Former US president Jimmy Carter says US President George W. Bush's administration is "the worst in history" in international relations, taking aim at the White House's policy of preemptive war and its Middle East diplomacy.
The criticism, which a biographer says is unprecedented for the 39th president, also took aim at Bush's environmental policies and the administration's "quite disturbing" faith-based initiative funding.
"I think as far as the adverse impact on the nation around the world, this administration has been the worst in history," the Nobel Peace Prize winner told the Arkansas Democrat-Gazette in a story that appeared in the newspaper's Saturday editions.
"The overt reversal of America's basic values as expressed by previous administrations, including those of former US president George H.W. Bush and Ronald Reagan and Richard Nixon and others, has been the most disturbing to me," Carter was reported as saying.
Carter also lashed out on Saturday at British Prime Minister Tony Blair. Asked how he would judge Blair's support of Bush, the former president said: "Abominable. Loyal. Blind. Apparently subservient."
"And I think the almost undeviating support by Great Britain for the ill-advised policies of President Bush in Iraq have been a major tragedy for the world," Carter told BBC radio.
Carter spokeswoman Deanna Congileo confirmed his comments on Saturday and declined to elaborate. Carter spoke while promoting his new audiobook series, Sunday Mornings in Plains, a collection of weekly Bible lessons from his Georgia hometown.
"Apparently, `Sunday mornings in Plains' for former president Carter includes hurling reckless accusations at your fellow man," said Amber Wilkerson, Republican National Committee spokeswoman.
She said it was hard to take Carter seriously because he also "challenged Ronald Reagan's strategy for the Cold War."
Douglas Brinkley, a Tulane University presidential historian and Carter biographer, quickly characterized Carter's comments as unprecedented.
"This is the most forceful denunciation [former] president Carter has ever made about an American president," Brinkley said. "When you call somebody the worst president, that's volatile. Those are fighting words."
Carter came down hard on the Iraq war.
"We now have endorsed the concept of pre-emptive war where we go to war with another nation militarily, even though our own security is not directly threatened, if we want to change the regime there or if we fear that some time in the future our security might be endangered," he said. "But that's been a radical departure from all previous administration policies."

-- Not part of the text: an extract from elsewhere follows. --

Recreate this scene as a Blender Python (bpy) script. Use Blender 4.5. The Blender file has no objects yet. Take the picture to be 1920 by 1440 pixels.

Carter criticized Bush for having "zero peace talks" in Israel. Carter also said the administration "abandoned or directly refuted" every negotiated nuclear arms agreement, as well as environmental efforts by other presidents.
Carter also offered a harsh assessment for the White House's Office of Faith-Based and Community Initiatives, which helped religious charities receive US$2.15 billion in federal grants in fiscal year 2005 alone.
"The policy from the White House has been to allocate funds to religious institutions, even those that channel those funds exclusively to their own particular group of believers in a particular religion," Carter said. "As a traditional Baptist, I've always believed in separation of church and state and honored that premise when I was president, and so have all other presidents, I might say, except this one."